-- begin --
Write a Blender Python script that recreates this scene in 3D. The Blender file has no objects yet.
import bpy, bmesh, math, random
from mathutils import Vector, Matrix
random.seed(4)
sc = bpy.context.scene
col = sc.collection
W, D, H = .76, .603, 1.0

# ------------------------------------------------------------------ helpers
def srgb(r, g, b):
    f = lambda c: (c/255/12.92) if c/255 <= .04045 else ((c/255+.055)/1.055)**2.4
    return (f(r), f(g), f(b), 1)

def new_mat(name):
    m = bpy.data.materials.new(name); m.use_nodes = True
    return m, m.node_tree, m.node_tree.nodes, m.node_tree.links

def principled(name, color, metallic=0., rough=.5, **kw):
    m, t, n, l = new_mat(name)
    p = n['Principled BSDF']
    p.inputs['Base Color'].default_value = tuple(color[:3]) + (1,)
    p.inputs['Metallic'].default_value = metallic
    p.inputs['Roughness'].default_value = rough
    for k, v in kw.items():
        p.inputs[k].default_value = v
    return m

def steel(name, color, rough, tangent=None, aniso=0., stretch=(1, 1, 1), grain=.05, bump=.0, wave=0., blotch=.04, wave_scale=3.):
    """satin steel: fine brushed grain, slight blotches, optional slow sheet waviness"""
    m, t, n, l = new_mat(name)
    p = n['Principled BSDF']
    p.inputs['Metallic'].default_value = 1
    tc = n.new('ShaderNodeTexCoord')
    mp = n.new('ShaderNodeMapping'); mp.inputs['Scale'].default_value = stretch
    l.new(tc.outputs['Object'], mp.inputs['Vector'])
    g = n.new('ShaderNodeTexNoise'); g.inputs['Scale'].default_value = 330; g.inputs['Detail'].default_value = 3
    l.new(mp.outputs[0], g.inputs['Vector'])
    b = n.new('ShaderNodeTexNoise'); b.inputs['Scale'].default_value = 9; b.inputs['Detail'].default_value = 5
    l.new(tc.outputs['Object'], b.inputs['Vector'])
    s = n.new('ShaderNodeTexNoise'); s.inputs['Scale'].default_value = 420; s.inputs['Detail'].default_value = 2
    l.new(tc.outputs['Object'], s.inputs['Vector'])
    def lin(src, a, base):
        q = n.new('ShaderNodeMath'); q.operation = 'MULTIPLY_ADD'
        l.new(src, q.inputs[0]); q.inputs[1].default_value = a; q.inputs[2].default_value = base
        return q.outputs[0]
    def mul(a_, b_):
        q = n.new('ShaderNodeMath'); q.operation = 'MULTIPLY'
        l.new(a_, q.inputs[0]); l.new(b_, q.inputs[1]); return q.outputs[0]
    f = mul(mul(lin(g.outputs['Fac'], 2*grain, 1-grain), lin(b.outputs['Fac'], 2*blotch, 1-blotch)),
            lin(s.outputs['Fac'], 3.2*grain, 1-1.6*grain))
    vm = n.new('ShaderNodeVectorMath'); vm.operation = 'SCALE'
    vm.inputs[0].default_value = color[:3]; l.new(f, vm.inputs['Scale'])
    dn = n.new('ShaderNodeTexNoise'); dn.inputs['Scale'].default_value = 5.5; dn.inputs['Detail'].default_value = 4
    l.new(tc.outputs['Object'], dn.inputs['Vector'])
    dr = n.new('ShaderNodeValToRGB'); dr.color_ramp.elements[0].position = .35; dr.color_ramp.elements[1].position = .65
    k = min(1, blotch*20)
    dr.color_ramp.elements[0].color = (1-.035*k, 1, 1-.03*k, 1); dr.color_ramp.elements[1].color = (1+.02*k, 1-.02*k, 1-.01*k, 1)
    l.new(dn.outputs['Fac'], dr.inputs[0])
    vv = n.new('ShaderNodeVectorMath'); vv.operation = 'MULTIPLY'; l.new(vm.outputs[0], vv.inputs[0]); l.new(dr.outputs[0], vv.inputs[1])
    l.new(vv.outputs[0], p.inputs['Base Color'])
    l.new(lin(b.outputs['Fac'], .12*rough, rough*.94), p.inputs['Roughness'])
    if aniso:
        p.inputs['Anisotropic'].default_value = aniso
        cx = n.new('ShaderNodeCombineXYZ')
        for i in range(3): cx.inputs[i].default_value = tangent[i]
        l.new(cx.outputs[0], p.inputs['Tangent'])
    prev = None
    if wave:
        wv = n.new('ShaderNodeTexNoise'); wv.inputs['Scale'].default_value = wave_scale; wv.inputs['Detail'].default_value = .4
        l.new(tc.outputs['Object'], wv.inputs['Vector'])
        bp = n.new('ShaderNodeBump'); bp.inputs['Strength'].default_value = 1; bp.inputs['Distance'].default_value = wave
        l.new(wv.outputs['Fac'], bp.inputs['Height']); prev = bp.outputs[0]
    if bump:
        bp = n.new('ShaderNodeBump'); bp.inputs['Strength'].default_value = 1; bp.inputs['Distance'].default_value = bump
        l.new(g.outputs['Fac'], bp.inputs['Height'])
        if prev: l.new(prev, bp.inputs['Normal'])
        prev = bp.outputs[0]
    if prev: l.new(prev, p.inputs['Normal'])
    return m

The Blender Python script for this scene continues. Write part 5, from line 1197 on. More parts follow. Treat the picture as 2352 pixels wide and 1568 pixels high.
-- end --
• Exercise task
Repeat each of the entries above precisely as given.

• Finished exercise
Write a Blender Python script that recreates this scene in 3D. The Blender file has no objects yet.
import bpy, bmesh, math, random
from mathutils import Vector, Matrix
random.seed(4)
sc = bpy.context.scene
col = sc.collection
W, D, H = .76, .603, 1.0

# ------------------------------------------------------------------ helpers
def srgb(r, g, b):
    f = lambda c: (c/255/12.92) if c/255 <= .04045 else ((c/255+.055)/1.055)**2.4
    return (f(r), f(g), f(b), 1)

def new_mat(name):
    m = bpy.data.materials.new(name); m.use_nodes = True
    return m, m.node_tree, m.node_tree.nodes, m.node_tree.links

def principled(name, color, metallic=0., rough=.5, **kw):
    m, t, n, l = new_mat(name)
    p = n['Principled BSDF']
    p.inputs['Base Color'].default_value = tuple(color[:3]) + (1,)
    p.inputs['Metallic'].default_value = metallic
    p.inputs['Roughness'].default_value = rough
    for k, v in kw.items():
        p.inputs[k].default_value = v
    return m

def steel(name, color, rough, tangent=None, aniso=0., stretch=(1, 1, 1), grain=.05, bump=.0, wave=0., blotch=.04, wave_scale=3.):
    """satin steel: fine brushed grain, slight blotches, optional slow sheet waviness"""
    m, t, n, l = new_mat(name)
    p = n['Principled BSDF']
    p.inputs['Metallic'].default_value = 1
    tc = n.new('ShaderNodeTexCoord')
    mp = n.new('ShaderNodeMapping'); mp.inputs['Scale'].default_value = stretch
    l.new(tc.outputs['Object'], mp.inputs['Vector'])
    g = n.new('ShaderNodeTexNoise'); g.inputs['Scale'].default_value = 330; g.inputs['Detail'].default_value = 3
    l.new(mp.outputs[0], g.inputs['Vector'])
    b = n.new('ShaderNodeTexNoise'); b.inputs['Scale'].default_value = 9; b.inputs['Detail'].default_value = 5
    l.new(tc.outputs['Object'], b.inputs['Vector'])
    s = n.new('ShaderNodeTexNoise'); s.inputs['Scale'].default_value = 420; s.inputs['Detail'].default_value = 2
    l.new(tc.outputs['Object'], s.inputs['Vector'])
    def lin(src, a, base):
        q = n.new('ShaderNodeMath'); q.operation = 'MULTIPLY_ADD'
        l.new(src, q.inputs[0]); q.inputs[1].default_value = a; q.inputs[2].default_value = base
        return q.outputs[0]
    def mul(a_, b_):
        q = n.new('ShaderNodeMath'); q.operation = 'MULTIPLY'
        l.new(a_, q.inputs[0]); l.new(b_, q.inputs[1]); return q.outputs[0]
    f = mul(mul(lin(g.outputs['Fac'], 2*grain, 1-grain), lin(b.outputs['Fac'], 2*blotch, 1-blotch)),
            lin(s.outputs['Fac'], 3.2*grain, 1-1.6*grain))
    vm = n.new('ShaderNodeVectorMath'); vm.operation = 'SCALE'
    vm.inputs[0].default_value = color[:3]; l.new(f, vm.inputs['Scale'])
    dn = n.new('ShaderNodeTexNoise'); dn.inputs['Scale'].default_value = 5.5; dn.inputs['Detail'].default_value = 4
    l.new(tc.outputs['Object'], dn.inputs['Vector'])
    dr = n.new('ShaderNodeValToRGB'); dr.color_ramp.elements[0].position = .35; dr.color_ramp.elements[1].position = .65
    k = min(1, blotch*20)
    dr.color_ramp.elements[0].color = (1-.035*k, 1, 1-.03*k, 1); dr.color_ramp.elements[1].color = (1+.02*k, 1-.02*k, 1-.01*k, 1)
    l.new(dn.outputs['Fac'], dr.inputs[0])
    vv = n.new('ShaderNodeVectorMath'); vv.operation = 'MULTIPLY'; l.new(vm.outputs[0], vv.inputs[0]); l.new(dr.outputs[0], vv.inputs[1])
    l.new(vv.outputs[0], p.inputs['Base Color'])
    l.new(lin(b.outputs['Fac'], .12*rough, rough*.94), p.inputs['Roughness'])
    if aniso:
        p.inputs['Anisotropic'].default_value = aniso
        cx = n.new('ShaderNodeCombineXYZ')
        for i in range(3): cx.inputs[i].default_value = tangent[i]
        l.new(cx.outputs[0], p.inputs['Tangent'])
    prev = None
    if wave:
        wv = n.new('ShaderNodeTexNoise'); wv.inputs['Scale'].default_value = wave_scale; wv.inputs['Detail'].default_value = .4
        l.new(tc.outputs['Object'], wv.inputs['Vector'])
        bp = n.new('ShaderNodeBump'); bp.inputs['Strength'].default_value = 1; bp.inputs['Distance'].default_value = wave
        l.new(wv.outputs['Fac'], bp.inputs['Height']); prev = bp.outputs[0]
    if bump:
        bp = n.new('ShaderNodeBump'); bp.inputs['Strength'].default_value = 1; bp.inputs['Distance'].default_value = bump
        l.new(g.outputs['Fac'], bp.inputs['Height'])
        if prev: l.new(prev, bp.inputs['Normal'])
        prev = bp.outputs[0]
    if prev: l.new(prev, p.inputs['Normal'])
    return m

The Blender Python script for this scene continues. Write part 5, from line 1197 on. More parts follow. Treat the picture as 2352 pixels wide and 1568 pixels high.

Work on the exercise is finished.